When processes work well, organizations can execute at their full capacity. As businesses change and grow however, processes get more complex, more prone to bottlenecks and breakdowns. Those process pain points keep businesses from running at peak performance. They also present an opportunity.
Process mining enables organizations to find and capture the value opportunities that hide in their processes. Opportunities to find invoices that were paid twice or goods that were shipped but not billed for. For years, businesses across industries have used process mining to drive cash value, manage costs and improve customer satisfaction.
Before process mining technology, creating a process model was a manual affair. People got together in rooms and mapped out what they thought a process looked like using sticky notes and whiteboards. They conducted interviews with process leads, stakeholders and end users. This was traditional process discovery and analysis as practiced in the world of Business Process Management (BPM). It was time-consuming, expensive and often produced models that reflected how people thought a process worked instead of how it actually worked. Process mining changed everything.
Process mining allows companies to pull event data from the information systems that run modern business operations, such as ERP, CRM and SCM. The data is stored in event logs and analyzed to create an unbiased view of how processes actually run, not how people think they run.
In describing how process mining transformed BPM research and application, Prof. Wil van der Aalst, Chief Scientist at Celonis and the person who coined the term process mining, wrote that it was “no longer acceptable to waste time and money on creating BPMN [business process management and notation] models that say little about the actual processes.”
According to van der Aalst, process mining was initially used with a data science mindset to perform process analysis for a specific improvement project. “Celonis was the first process mining vendor that enabled non-experts to use process mining results continuously,” he wrote.

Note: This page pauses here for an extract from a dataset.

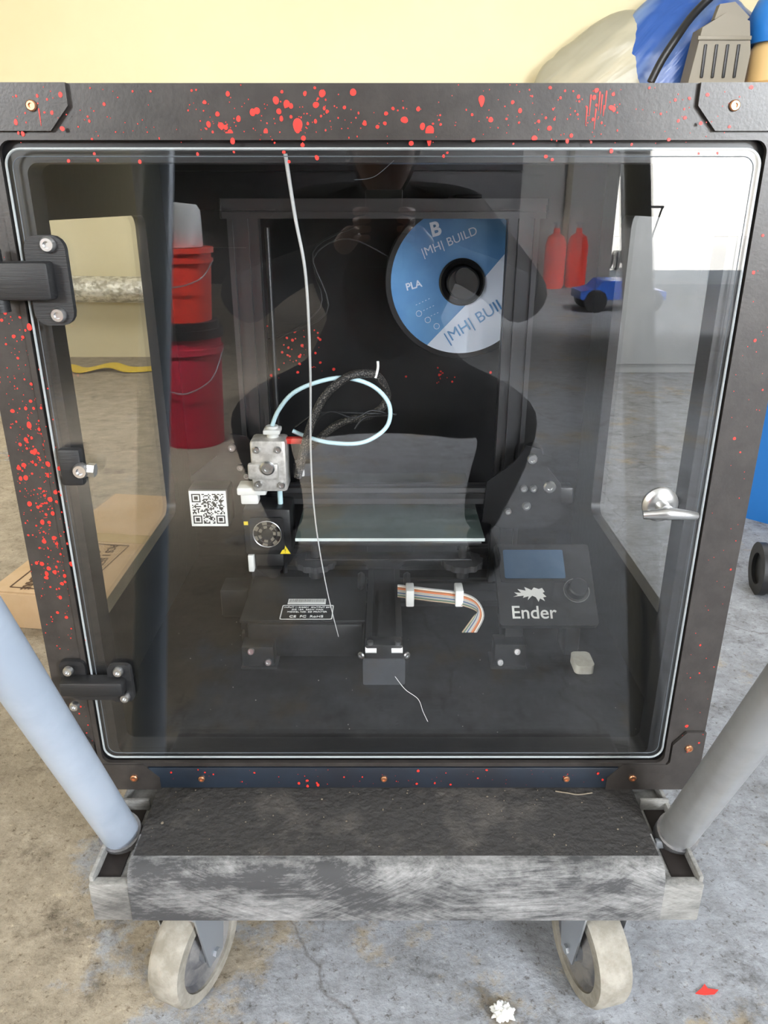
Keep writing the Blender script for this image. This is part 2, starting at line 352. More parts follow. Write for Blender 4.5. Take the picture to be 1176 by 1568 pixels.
prism('door_pane',door_out,(0,.842,0),(1,0,0),(0,0,1),.005,m_pane,enc)
tube('door_edge_glint',[(x,.8395,z) for x,z in door_out],.0014,m_edge_glint,enc,seg=8,sub=1,closed=True)  # pale tube paints the light caught along the pane's edge
tube('door_bevel_line',[(x,.8370,z) for x,z in rrect(-.369,.367,.343,1.071,.012)],.0005,m_seal,enc,seg=6,sub=1,closed=True)
def lb(tag,cx,cz,sx,sz):
    P=[(0,0),(.125,0),(.125,.020),(.105,.042),(.046,.042),(.042,.046),(.042,.075),(.026,.095),(0,.095)]
    P=[(cx+sx*x,cz+sz*z) for x,z in P]
    if sx*sz<0: P=P[::-1]
    prism('corner_bracket_'+tag,P,(0,YF-.001,0),(1,0,0),(0,0,1),.004,m_frame,enc)
    for dx,dz in ((.09,.02),(.02,.07)):
        bolt('copper_screw_%s_%d'%(tag,int(dx*100)),(cx+sx*dx,YF-.005,cz+sz*dz),(0,-1,0),.0052,m_cop,enc,.003)
lb('tl',X0,Z1,1,-1); lb('tr',X1,Z1,-1,-1); lb('bl',X0,Z0,1,1); lb('br',X1,Z0,-1,1)
for i,x in enumerate((-.25,0.0,.25)): bolt('copper_screw_%d'%i,(x,YF-.004,.296),(0,-1,0),.0045,m_cop,enc,.003)
def hinge(tag,x,z):
    prism('hinge_plate_'+tag,rrect(x-.006,x+.036,z-.045,z+.045,.014,4),(0,.837,0),(1,0,0),(0,0,1),.008,m_blk2,enc)
    bx('hinge_block_'+tag,x-.055,x+.022,.812,.838,z-.018,z+.020,m_blk2,enc,.004)
    cyl('hinge_pin_'+tag,(x-.036,.822,z-.03),(x-.036,.822,z+.032),.009,m_blk2,enc)
    for dz in (-.034,.036): bolt('hinge_bolt_%s_%d'%(tag,int(dz*1000)),(x+.02,.829,z+dz),(0,-1,0),.008,m_sil,enc,.006)
hinge('top',-.362,.953)
prism('hinge_plate_low',rrect(-.415,-.382,.435,.487,.008,4),(0,.843,0),(1,0,0),(0,0,1),.007,m_blk2,enc)
prism('hinge_plate_low_door',rrect(-.352,-.322,.430,.485,.008,4),(0,.837,0),(1,0,0),(0,0,1),.007,m_blk2,enc)
bx('hinge_block_low',-.41,-.33,.815,.838,.447,.468,m_blk2,enc,.004)
prism('hinge_web_low',[(-.41,.447),(-.33,.447),(-.35,.437),(-.39,.437)],(0,.836,0),(1,0,0),(0,0,1),.012,m_blk2,enc)
for i,(x,z) in enumerate(((-.40,.478),(-.337,.477),(-.333,.438),(-.40,.425))): bolt('hinge_low_bolt_%d'%i,(x,.83,z),(0,-1,0),.0065,m_sil,enc,.006)
bx('door_catch',-.368,-.342,.825,.838,.728,.772,m_blk2,enc,.004)
bolt('catch_bolt',(-.342,.825,.748),(0,-1,0),.009,m_sil,enc,.008); lathe('catch_hex',[(0,0),(.008,0),(.008,.008),(0,.008)],(-.335,.826,.748),(1,0,-.1),m_sil,enc,6)
lathe('latch_base',[(0,0),(.021,0),(.021,.003),(.017,.007),(.012,.008),(0,.008)],(.322,.837,.702),(0,-1,0),m_sil,enc)
cyl('latch_stem',(.322,.83,.702),(.322,.812,.702),.008,m_sil,enc)
tube('latch_lever',[(.296,.813,.698),(.312,.81,.700),(.325,.809,.701),(.345,.81,.699),(.357,.812,.697)],lambda t:.0075-.006*abs(t-.45),m_sil,enc)
bm=bmesh.new()
def blob(bm,o,ux,uy,r,asp=1.,drip=0):
    n=14; o=Vector(o);ux=Vector(ux);uy=Vector(uy); ph=U(0,6); q=U(.02,.1)
    A=[];B=[]; nn=ux.cross(uy)*(.0001+.0001*R())
    for k in range(n):
        a=2*math.pi*k/n; rr=r*(1+q*math.sin(2*a+ph)+q*.6*math.sin(3*a+ph*2))
        x=rr*math.cos(a); y=rr*asp*math.sin(a)
        if drip and y<0: y-=drip*(1-abs(math.cos(a)))
        A.append(bm.verts.new(o+ux*x+uy*y)); B.append(bm.verts.new(o+(ux*x+uy*y)*.93+nn))
    bm.faces.new(B)
    for k in range(n): bm.faces.new((A[k],A[(k+1)%n],B[(k+1)%n],B[k]))
def onfront(x,z):
    if -.388<x<.386 and .316<z<1.092: 
        return .8366 if (-.376<x<.374 and .334<z<1.078) else .8415
    cor=min(abs(x-X0),abs(x-X1))<.126 and min(abs(z-Z0),abs(z-Z1))<.096
    if z<.314: return YF-.0052
    return YF-.0052 if cor else YF-.0003
def sp(x,z,r,drip=0):
    z=min(z,Z1-r*1.6-.001); blob(bm,(x,onfront(x,z),z),(1,0,0),(0,0,1),r,U(.85,1.35),drip)
rs=lambda: .0004+.0023*R()**4
for i in range(210): sp(U(-.36,.36),U(1.082,1.132),rs())
for i in range(90): sp(random.gauss(-.1,.06),random.gauss(1.106,.012),rs()*1.25)
for i in range(50): sp(random.gauss(.17,.05),random.gauss(1.112,.012),rs()*1.1)
for i in range(8): sp(random.choice((-.338,-.330,.2,.208,.215))+U(-.003,.003),U(1.112,1.13),.0008,U(.008,.022))
sp(.045,1.094,.0042,.010); sp(-.085,1.10,.0046,.003); sp(.02,1.104,.0034); sp(-.06,1.127,.0032); sp(.095,1.122,.003,.004); sp(-.095,1.118,.003); sp(-.03,1.128,.003)
for i in range(300): sp(random.gauss(-.404,.012) if R()<.85 else U(-.428,-.37),random.gauss(.72,.085),rs()*1.15)
for i in range(120): sp(U(-.428,-.39),U(.34,1.05),rs()*.8)
for i in range(70): sp(U(.388,.426),U(.34,1.05),rs()*.9)
for i in range(70): sp(U(-.3,.3),U(.284,.312),rs()*.8)
for i in range(16): sp(U(-.33,.33),1.070+U(-.004,.006),U(.0008,.0022))
for i in range(45):
    blob(bm,(random.gauss(-.175,.035),YB-.0484,random.gauss(.74,.03)),(1,0,0),(0,0,1),.0008+.0024*R()**2)
for i in range(14):
    blob(bm,(random.gauss(.12,.03),YB-.0484,random.gauss(.70,.01)),(1,0,0),(0,0,1),.0008+.0024*R()**2)
fin('paint_splatter',bm,m_red,enc,ang=.05)
bm=bmesh.new()
for i in range(40):
    s=U(.0005,.0011); bmesh.ops.create_icosphere(bm,subdivisions=1,radius=s,matrix=Matrix.Translation((U(-.38,.38),U(.92,1.3),.3+s*.5)))
fin('base_dust',bm,m_dust,enc)

# ------------------------------------------------------------ printer
pr=empty('desktop_3d_printer',(0,1.3,.30))
prism('y_beam',slotprof(2,1,.030),(0,1.085,.357),(-1,0,0),(0,0,1),.43,m_alu,pr)
extr('cross_beam',(-.25,1.33,.325),'X',.50,1,2,pr)
extr('rear_beam',(-.25,1.49,.325),'X',.50,1,2,pr)
extr('side_beam_a',(-.235,1.16,.325),'Y',.32,2,1,pr); extr('side_beam_b',(.235,1.20,.325),'Y',.28,2,1,pr)
bx('electronics_case',-.232,-.036,1.135,1.30,.302,.366,m_blk,pr,.004)
bx('electronics_case_lid',-.245,-.032,1.14,1.305,.366,.371,m_blk,pr,.001)
bx('case_label',-.178,-.088,1.142,1.192,.3712,.3718,m_blk,pr)
ring('case_label_border',rrect(-.178,-.088,1.142,1.192,.003,2),rrect(-.1762,-.0898,1.1438,1.1902,.003,2),(0,0,.3719),(1,0,0),(0,1,0),.0003,m_white,pr)
bx('barcode_sticker',-.17,-.103,1.197,1.215,.3712,.3720,m_white,pr)
bm=bmesh.new(); x=-.167
while x<-.107:
    w=U(.0003,.0008); vs=[bm.verts.new((a,b,.3722)) for a,b in ((x,1.203),(x+w,1.203),(x+w,1.213),(x,1.213))]; bm.faces.new(vs); x+=w+U(.0008,.0018)
fin('barcode_bars',bm,m_blk,pr)
for j,(s,y) in enumerate((('INPUT 115/230V  OUTPUT 24V',1.184),('DC 15A  350W MAX',1.176),('MODEL NO. 3D PRINTER',1.168),('CE  FC  RoHS',1.152))):
    text('case_text_%d'%j,s,(-.133,y,.3720),0,0,.0062 if j<3 else .010,m_white,pr)
bx('front_foot_a',-.238,-.185,1.105,1.14,.302,.340,m_blk,pr,.002); bx('foot_plate_a',-.24,-.18,1.10,1.15,.300,.304,m_blk,pr,.001)
for i,(x,y,z) in enumerate(((-.222,1.104,.333),(-.194,1.104,.312),(.222,1.104,.333),(.195,1.104,.312))): bolt('foot_bolt_%d'%i,(x,y,z),(0,-1,.35),.006,m_sil,pr,.005)
bx('front_foot_b',.185,.238,1.105,1.14,.302,.345,m_blk,pr,.002); bx('foot_plate_b',.18,.24,1.10,1.15,.300,.304,m_blk,pr,.001)
bx('tensioner_body',-.030,.030,1.06,1.09,.345,.372,m_blk,pr,.003)
for s in (-1,1):
    cyl('tensioner_roller_%d'%(s+1),(s*.030,1.064,.362),(s*.012,1.064,.362),.006,m_white,pr)
    bolt('tensioner_bolt_%d'%(s+1),(s*.036,1.066,.350),(s*.6,-1,0),.006,m_sil,pr)
    cyl('tensioner_screw_%d'%(s+1),(s*.022,1.064,.372),(s*.022,1.064,.377),.005,m_sil,pr)
m_plate=M('smoked_plastic',(.05,.053,.058),.25)
prism('front_plate',rrect(-.034,.034,.3005,.349,.003,3),(0,1.058,0),(1,0,0),(0,0,1),.003,m_plate,pr)
bx('bed_carriage',-.11,.13,1.23,1.43,.452,.457,m_blk,pr,.001)
prism('carriage_web',[(-.03,.40),(.03,.40),(.06,.452),(-.06,.452)],(0,1.40,0),(1,0,0),(0,0,1),.12,m_blk,pr)
for s in (-1,1):
    for y in (1.26,1.40): lathe('bed_roller_%d_%d'%(s,int(y*100)),[(0,-.006),(.013,-.006),(.017,0),(.013,.006),(0,.006)],(s*.042,y,.385),(1,0,0),m_blk,pr,20)
bx('bed_plate',-.143,.163,1.168,1.492,.497,.505,m_blk,pr,.002)
bx('bed_glass',-.147,.167,1.165,1.495,.507,.513,m_bedglass,pr,.001)
bx('bed_glass_edge',-.147,.167,1.1635,1.1652,.5075,.5125,M('bed_glass_edge',(.6,.66,.64),.25),pr)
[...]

Since then, process mining, especially when combined with the automation functionality and consumer-grade user experience in Celonis EMS, has become the solution for driving rapid business value.
According to Gartner, “by 2025, 80% of organizations driven by the expectations of cost reduction and automation-derived enhanced process efficiency will embed process mining capabilities in at least 10% of their business operations.” Driving this adoption are macroeconomic conditions such as supply chain disruption and inflation, accelerated digital transformation efforts, and increasing demands for operational excellence and resilience.
The use cases for process mining across the business are many:
- Procurement - By leveraging process mining, procurement teams can better enforce contract compliance and usage, reduce late deliveries, improve the touchless order rate, more easily match free-text requisitions to past POs and reduce maverick buying.
- Accounts Payable (AP or A/P) - With process mining, AP teams can prevent duplicate invoice payments, minimize payment term mismatches, maximize cash discount utilization, minimize payment blocks and prevent currency mismatches.
- Accounts Receivable (AP or A/P) - AR teams can use process mining to ensure on-time payment, increase touchless collections, track payment term compliance, prevent underpayments and improve credit utilization.
- Inventory Management - Process mining can accelerate key inventory management initiatives such as reducing excess and obsolescence, speeding up inventory turnover, reducing the risk of shortages and ensuring on-time deliveries.
- Order Management - Process mining is used by order management teams to minimize credit holds, prevent late deliveries, prevent order rejections, cut down on manual work by increasing touchless orders and reduce the number of unbilled orders.